─── Extracted material

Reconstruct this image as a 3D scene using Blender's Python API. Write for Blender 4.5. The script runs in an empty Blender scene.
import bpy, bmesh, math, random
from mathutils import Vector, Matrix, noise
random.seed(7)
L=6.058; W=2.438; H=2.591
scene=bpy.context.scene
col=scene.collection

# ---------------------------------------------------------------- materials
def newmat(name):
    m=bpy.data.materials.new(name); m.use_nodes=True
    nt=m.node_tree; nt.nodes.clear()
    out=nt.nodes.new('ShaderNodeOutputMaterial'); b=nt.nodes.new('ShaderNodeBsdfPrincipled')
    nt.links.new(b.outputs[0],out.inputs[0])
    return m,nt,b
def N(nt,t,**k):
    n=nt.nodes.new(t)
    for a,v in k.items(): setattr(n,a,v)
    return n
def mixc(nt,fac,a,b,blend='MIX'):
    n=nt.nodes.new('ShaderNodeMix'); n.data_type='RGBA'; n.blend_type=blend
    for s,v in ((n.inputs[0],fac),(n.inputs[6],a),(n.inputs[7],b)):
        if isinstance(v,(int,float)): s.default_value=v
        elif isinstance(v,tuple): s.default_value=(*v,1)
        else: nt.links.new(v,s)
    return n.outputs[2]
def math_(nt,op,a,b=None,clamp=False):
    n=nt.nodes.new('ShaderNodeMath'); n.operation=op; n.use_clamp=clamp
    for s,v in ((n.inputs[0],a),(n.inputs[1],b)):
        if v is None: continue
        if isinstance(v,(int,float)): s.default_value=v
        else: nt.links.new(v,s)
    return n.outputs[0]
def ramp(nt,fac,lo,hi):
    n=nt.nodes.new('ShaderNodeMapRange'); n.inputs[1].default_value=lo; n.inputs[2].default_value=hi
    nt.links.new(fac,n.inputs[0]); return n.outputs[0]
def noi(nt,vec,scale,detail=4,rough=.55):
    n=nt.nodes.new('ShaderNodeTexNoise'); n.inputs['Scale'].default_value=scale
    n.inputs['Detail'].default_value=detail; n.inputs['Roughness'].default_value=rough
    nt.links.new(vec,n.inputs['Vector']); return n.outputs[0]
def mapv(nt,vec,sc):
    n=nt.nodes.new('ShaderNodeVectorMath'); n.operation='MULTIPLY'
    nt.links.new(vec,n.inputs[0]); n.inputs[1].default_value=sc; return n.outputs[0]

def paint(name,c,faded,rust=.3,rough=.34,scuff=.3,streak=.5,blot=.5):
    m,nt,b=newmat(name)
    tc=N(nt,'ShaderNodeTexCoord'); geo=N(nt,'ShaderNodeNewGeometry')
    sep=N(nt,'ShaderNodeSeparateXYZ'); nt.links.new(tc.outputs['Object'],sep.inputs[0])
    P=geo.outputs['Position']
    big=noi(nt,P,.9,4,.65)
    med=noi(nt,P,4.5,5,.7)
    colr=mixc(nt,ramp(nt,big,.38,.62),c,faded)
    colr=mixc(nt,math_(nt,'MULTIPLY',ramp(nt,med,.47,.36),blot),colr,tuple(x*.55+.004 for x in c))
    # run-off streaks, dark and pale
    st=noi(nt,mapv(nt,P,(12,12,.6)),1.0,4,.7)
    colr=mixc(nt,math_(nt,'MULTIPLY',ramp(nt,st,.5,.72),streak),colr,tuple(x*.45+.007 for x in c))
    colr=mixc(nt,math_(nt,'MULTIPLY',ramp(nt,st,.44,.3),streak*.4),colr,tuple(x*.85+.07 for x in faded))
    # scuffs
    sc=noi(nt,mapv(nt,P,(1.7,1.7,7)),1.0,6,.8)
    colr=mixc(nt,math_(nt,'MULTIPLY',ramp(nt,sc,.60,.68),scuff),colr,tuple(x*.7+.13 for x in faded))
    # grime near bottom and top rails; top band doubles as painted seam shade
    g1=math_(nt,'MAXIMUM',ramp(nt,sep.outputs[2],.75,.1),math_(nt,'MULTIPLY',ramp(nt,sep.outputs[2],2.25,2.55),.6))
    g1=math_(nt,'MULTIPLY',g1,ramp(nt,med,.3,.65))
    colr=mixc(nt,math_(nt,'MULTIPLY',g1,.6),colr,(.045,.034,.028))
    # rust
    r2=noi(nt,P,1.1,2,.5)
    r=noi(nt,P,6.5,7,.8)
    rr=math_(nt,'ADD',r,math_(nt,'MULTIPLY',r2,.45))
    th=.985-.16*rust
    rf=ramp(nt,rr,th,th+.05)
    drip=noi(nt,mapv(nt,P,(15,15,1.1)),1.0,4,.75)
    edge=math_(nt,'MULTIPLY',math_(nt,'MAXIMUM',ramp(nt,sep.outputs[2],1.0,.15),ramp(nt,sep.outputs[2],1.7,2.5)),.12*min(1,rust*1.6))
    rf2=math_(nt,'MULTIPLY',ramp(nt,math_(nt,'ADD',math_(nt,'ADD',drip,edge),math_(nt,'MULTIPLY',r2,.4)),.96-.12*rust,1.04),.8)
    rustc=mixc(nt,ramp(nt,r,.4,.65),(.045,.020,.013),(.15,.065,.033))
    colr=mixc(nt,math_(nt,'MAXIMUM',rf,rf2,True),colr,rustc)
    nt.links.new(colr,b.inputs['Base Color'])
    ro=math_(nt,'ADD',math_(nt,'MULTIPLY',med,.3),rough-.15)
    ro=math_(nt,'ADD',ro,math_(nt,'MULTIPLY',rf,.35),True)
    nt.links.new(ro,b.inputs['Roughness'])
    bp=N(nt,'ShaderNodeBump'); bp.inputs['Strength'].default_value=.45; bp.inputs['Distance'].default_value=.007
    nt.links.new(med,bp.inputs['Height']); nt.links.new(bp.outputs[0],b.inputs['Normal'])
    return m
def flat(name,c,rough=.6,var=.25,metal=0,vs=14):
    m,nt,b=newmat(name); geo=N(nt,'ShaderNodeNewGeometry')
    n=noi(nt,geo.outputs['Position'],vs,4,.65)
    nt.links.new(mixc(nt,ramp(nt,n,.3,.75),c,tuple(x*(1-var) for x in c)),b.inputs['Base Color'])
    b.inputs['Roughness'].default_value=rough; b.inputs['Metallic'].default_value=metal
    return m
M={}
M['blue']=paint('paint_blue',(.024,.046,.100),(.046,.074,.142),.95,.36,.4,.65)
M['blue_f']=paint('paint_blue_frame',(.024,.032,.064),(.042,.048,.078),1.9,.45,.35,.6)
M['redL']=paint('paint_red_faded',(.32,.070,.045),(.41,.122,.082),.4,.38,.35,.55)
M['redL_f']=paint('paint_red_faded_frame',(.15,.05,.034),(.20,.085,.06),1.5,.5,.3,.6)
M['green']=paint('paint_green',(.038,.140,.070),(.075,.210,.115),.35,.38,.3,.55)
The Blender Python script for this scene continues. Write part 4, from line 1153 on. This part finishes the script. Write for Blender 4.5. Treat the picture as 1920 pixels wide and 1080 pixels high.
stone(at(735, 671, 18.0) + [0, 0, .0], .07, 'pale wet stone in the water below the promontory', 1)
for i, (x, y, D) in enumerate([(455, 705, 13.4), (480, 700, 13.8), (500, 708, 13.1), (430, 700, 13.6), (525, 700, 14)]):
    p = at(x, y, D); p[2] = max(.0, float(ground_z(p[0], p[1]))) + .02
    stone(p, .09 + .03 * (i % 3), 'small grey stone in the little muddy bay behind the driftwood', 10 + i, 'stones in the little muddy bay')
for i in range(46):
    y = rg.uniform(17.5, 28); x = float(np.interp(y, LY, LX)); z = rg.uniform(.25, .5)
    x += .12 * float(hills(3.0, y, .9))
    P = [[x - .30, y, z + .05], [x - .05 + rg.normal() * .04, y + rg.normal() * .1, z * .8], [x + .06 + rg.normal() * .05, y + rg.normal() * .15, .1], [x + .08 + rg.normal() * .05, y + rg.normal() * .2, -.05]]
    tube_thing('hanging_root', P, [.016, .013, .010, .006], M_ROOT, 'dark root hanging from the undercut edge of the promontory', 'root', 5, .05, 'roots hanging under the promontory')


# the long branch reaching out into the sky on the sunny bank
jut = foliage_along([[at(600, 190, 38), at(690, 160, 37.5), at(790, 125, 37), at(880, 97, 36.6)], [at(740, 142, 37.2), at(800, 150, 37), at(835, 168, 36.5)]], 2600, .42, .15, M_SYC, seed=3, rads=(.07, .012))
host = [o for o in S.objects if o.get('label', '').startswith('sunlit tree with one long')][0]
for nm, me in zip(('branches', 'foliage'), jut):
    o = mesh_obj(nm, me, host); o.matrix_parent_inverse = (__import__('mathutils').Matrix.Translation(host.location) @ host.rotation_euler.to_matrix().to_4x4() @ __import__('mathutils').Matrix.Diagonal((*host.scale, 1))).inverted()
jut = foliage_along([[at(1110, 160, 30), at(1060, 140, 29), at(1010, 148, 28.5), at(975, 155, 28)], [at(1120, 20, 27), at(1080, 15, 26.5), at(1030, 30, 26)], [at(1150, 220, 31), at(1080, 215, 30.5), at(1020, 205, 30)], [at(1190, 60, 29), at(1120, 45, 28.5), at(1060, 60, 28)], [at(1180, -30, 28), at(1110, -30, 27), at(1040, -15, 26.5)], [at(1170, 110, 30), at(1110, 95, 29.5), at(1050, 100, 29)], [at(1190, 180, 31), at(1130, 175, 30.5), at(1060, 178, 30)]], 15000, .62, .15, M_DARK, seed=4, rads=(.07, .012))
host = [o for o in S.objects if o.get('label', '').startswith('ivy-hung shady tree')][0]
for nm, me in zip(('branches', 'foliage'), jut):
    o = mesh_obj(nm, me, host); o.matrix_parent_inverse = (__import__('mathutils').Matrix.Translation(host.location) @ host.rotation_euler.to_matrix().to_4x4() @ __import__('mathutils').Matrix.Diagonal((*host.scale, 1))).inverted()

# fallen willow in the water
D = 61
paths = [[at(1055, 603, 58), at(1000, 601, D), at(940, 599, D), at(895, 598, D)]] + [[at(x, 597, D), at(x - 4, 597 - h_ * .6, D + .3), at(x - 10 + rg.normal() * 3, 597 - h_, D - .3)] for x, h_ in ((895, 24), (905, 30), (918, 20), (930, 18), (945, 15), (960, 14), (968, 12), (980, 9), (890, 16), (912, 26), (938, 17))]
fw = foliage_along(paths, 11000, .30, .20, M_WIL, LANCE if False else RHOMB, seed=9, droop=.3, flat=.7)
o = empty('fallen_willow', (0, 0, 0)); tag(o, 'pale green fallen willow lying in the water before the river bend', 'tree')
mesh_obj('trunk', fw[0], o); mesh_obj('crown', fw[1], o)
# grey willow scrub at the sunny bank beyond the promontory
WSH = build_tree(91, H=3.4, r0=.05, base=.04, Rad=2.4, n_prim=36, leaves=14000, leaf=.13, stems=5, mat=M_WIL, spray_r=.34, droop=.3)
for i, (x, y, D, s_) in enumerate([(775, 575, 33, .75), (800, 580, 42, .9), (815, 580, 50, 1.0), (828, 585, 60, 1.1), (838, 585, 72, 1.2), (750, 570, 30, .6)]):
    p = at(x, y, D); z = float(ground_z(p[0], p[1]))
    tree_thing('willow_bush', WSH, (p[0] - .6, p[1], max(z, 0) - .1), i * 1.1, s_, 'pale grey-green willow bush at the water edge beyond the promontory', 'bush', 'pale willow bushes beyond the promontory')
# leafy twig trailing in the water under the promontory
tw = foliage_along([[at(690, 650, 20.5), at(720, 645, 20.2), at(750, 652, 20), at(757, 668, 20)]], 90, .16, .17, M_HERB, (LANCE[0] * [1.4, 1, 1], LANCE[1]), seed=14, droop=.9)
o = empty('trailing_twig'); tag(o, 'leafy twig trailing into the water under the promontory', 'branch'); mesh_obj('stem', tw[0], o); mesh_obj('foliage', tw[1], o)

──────

- **Objective**
Quote every line of the records above, from the first down to the one holding "col=scene.collection", exactly as written.

- **Expected output**
Reconstruct this image as a 3D scene using Blender's Python API. Write for Blender 4.5. The script runs in an empty Blender scene.
import bpy, bmesh, math, random
from mathutils import Vector, Matrix, noise
random.seed(7)
L=6.058; W=2.438; H=2.591
scene=bpy.context.scene
col=scene.collection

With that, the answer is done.